Ramsey numbers of sparse digraphs

-
Yuval Wigderson, Stanford University

In 1934, Rédei proved that every tournament contains a Hamiltonian path. Equivalently, if P_n denotes a directed path on n vertices, then every tournament on n vertices contains a copy of P_n.  Which other n-vertex digraphs must appear in any tournament on O(n) vertices? Formally, the Ramsey number r(H) of a digraph H is defined as the minimum N such that every N-vertex tournament contains a copy of H. This is only well-defined for digraphs with no directed cycle, and the basic question is which conditions on the n-vertex acyclic digraph H ensure that r(H) = O(n).  If H has many edges, then a random construction shows that r(H) will be substantially larger than linear in n.

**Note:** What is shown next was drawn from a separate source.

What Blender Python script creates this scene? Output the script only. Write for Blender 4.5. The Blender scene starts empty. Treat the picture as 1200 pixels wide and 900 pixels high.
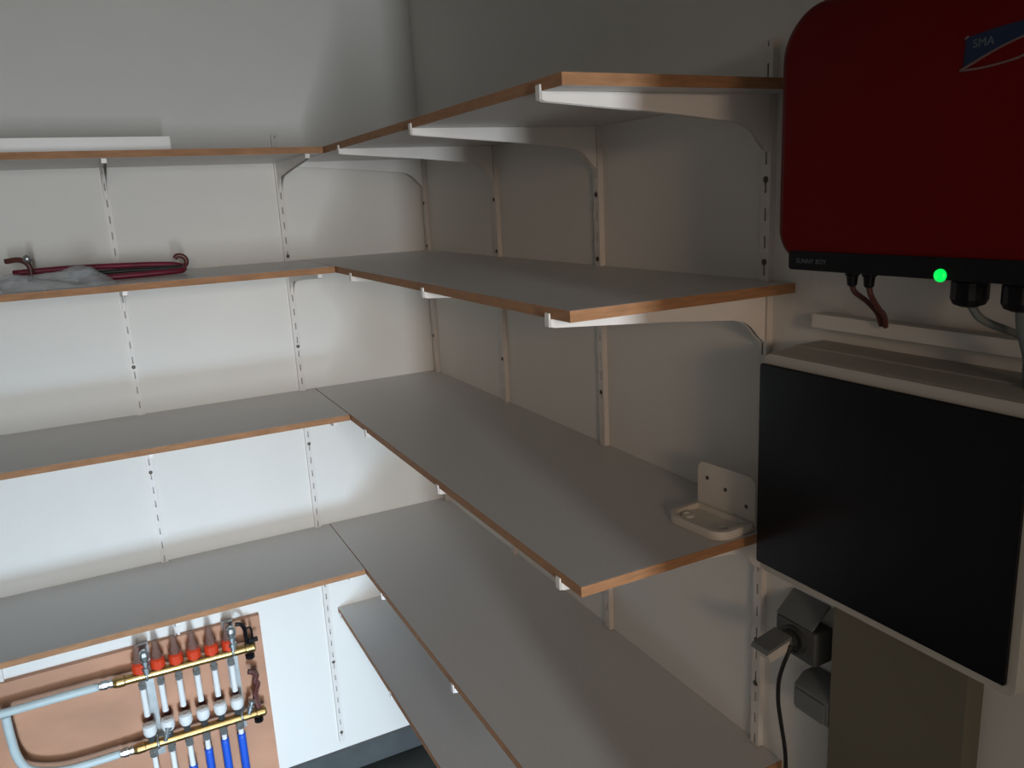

In the analogous undirected setting, this turns out to be the only obstruction: a famous result of Lee, proving a conjecture of Burr and Erdős, says that any sparse undirected graph has Ramsey number that is linear in n. Surprisingly, this is emphatically not the case for digraphs: we construct, for any C > 1, a bounded-degree n-vertex digraph H with r(H) > n^C. In the other direction, we prove linear and nearly-linear upper bounds for several natural families of bounded-degree digraphs, including random digraphs, digraphs of bounded height, and digraphs of "low multiscale complexity".

Joint work with Jacob Fox and Xiaoyu He.